§ **GIVEN EXERCISE**
Look at the data below and print exactly the lines from its first line through the line with "rad = math.radians"; the pictures stay out of the copy.

§ **DATA EXCERPT**

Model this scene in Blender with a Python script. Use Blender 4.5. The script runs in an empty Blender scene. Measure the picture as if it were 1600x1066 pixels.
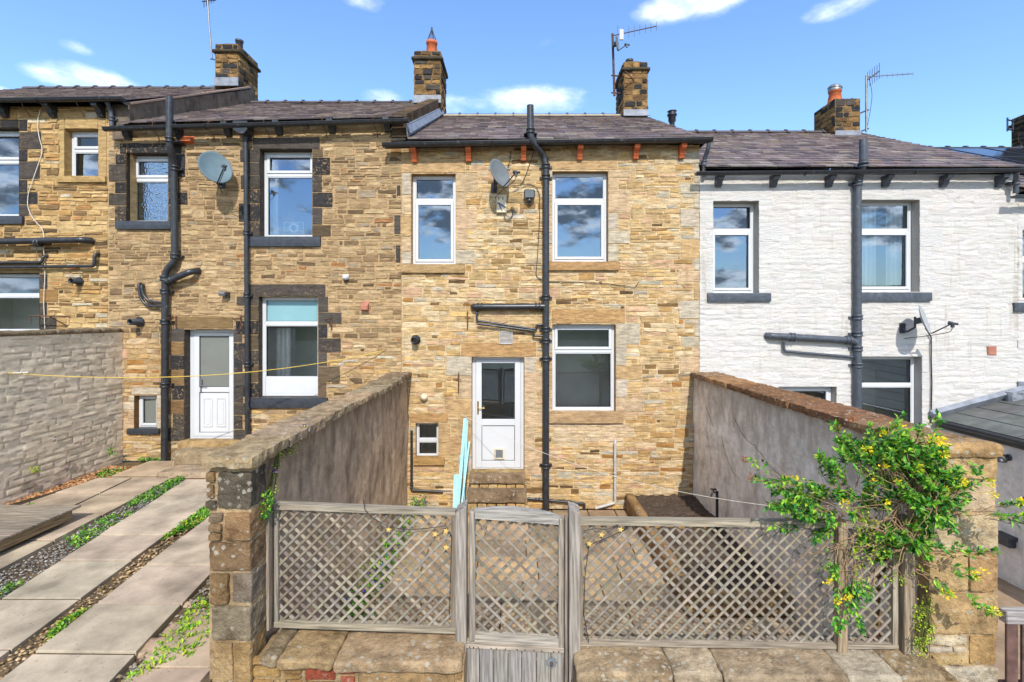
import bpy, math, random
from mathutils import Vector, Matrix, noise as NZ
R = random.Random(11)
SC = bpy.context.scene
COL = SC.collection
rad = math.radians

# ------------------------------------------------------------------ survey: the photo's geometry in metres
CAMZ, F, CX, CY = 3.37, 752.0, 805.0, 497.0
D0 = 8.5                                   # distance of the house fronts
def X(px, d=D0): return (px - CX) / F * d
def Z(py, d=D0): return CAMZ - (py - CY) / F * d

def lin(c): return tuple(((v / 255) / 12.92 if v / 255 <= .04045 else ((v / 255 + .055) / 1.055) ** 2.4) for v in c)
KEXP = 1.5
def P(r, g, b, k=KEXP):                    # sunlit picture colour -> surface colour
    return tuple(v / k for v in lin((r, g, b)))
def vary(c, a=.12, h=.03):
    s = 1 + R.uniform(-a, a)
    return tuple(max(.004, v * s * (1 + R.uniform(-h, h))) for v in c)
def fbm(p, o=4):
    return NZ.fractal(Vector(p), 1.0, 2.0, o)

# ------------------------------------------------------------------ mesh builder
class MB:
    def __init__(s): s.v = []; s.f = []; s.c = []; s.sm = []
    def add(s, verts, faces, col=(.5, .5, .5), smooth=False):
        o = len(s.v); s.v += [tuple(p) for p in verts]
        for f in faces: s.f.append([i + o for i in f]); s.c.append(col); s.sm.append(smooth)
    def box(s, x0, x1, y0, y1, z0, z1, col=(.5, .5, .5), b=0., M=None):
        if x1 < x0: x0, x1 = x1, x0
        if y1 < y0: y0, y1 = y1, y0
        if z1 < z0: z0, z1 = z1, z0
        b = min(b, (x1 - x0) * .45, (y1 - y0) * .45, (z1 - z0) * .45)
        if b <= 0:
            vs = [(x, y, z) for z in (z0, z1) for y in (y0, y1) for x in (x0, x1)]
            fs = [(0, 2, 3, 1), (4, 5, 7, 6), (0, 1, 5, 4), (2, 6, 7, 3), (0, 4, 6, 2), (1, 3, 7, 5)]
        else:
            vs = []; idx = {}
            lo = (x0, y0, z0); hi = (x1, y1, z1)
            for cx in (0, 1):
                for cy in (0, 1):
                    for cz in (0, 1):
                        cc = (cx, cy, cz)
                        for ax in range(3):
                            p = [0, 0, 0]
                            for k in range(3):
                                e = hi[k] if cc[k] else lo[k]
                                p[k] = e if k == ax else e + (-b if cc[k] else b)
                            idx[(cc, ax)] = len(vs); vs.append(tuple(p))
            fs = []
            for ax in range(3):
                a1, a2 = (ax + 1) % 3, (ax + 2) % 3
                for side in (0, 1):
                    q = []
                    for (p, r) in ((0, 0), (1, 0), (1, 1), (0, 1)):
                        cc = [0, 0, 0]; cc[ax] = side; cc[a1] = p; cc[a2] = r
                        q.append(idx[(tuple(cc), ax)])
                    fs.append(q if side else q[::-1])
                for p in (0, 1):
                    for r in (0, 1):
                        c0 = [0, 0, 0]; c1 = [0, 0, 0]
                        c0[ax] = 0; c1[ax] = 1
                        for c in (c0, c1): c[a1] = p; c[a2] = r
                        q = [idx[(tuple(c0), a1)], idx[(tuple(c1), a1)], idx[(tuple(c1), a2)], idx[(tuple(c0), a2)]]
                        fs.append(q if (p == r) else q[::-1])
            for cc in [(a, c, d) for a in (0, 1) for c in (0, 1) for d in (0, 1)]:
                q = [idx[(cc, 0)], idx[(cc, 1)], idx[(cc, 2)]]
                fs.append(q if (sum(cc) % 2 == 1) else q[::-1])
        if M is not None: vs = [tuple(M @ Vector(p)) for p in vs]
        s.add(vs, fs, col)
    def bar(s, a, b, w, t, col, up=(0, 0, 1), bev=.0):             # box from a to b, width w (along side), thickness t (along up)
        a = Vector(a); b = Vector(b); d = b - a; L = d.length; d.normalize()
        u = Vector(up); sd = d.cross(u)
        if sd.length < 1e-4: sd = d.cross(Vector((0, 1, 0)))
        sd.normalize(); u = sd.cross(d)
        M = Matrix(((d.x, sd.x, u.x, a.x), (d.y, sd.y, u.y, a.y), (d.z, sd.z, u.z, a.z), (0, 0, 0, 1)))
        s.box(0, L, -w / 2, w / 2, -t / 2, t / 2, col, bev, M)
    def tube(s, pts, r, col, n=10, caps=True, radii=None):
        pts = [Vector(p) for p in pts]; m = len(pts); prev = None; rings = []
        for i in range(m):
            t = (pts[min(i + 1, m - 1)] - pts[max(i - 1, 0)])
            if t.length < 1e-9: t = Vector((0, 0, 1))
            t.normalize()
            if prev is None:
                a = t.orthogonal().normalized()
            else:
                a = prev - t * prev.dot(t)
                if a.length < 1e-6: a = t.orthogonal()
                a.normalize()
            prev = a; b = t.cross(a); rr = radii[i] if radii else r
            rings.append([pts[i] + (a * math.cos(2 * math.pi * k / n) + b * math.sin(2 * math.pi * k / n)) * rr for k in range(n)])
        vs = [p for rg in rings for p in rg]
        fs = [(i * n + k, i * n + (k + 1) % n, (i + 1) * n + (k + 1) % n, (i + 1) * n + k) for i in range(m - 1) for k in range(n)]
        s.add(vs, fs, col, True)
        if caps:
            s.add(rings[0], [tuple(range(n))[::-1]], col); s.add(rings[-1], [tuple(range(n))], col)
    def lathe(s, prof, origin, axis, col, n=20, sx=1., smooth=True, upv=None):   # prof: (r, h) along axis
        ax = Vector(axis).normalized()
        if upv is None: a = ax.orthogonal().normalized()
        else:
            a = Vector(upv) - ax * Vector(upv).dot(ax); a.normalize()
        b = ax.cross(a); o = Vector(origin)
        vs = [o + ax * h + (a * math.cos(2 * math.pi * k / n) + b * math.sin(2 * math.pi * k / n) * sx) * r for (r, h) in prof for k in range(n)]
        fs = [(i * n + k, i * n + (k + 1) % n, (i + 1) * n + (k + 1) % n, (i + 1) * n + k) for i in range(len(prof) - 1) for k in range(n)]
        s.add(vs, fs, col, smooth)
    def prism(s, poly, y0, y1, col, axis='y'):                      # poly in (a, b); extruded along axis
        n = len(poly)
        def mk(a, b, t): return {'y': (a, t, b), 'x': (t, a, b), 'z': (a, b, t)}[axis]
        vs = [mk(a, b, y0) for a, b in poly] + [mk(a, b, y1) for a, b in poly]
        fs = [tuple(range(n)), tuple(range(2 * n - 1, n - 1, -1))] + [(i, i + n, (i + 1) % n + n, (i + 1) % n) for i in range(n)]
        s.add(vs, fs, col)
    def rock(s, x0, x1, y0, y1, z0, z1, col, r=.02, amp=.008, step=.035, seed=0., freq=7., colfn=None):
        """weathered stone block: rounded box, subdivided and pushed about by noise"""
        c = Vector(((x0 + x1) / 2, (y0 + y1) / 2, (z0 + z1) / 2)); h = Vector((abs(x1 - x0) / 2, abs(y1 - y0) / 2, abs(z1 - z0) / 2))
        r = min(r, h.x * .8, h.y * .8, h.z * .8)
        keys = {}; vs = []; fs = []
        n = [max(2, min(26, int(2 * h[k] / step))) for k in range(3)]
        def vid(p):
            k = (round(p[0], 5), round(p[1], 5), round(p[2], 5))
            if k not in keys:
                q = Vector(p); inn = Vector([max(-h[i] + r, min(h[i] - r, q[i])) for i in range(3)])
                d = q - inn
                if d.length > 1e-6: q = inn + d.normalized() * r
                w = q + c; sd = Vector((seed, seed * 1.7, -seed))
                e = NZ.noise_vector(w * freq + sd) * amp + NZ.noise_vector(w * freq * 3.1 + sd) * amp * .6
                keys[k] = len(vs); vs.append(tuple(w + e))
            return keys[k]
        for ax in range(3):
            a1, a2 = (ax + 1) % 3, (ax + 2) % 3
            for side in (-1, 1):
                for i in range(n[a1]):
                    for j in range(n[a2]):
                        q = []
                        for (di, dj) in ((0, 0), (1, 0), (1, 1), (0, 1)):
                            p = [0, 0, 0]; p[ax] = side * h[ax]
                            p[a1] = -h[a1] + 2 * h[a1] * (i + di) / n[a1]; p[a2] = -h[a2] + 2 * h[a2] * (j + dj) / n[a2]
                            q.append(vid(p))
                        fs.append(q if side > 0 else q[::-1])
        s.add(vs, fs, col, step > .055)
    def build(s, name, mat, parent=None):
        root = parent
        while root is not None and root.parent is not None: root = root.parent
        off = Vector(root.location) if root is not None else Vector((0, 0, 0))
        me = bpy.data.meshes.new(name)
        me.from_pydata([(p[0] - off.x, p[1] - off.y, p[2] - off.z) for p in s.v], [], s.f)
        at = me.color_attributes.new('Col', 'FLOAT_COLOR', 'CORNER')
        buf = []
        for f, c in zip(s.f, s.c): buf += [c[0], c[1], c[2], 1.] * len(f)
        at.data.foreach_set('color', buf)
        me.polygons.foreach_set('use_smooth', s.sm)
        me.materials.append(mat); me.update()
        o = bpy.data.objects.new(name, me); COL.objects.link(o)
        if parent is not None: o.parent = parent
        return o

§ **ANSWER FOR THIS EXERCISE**
Model this scene in Blender with a Python script. Use Blender 4.5. The script runs in an empty Blender scene. Measure the picture as if it were 1600x1066 pixels.
import bpy, math, random
from mathutils import Vector, Matrix, noise as NZ
R = random.Random(11)
SC = bpy.context.scene
COL = SC.collection
rad = math.radians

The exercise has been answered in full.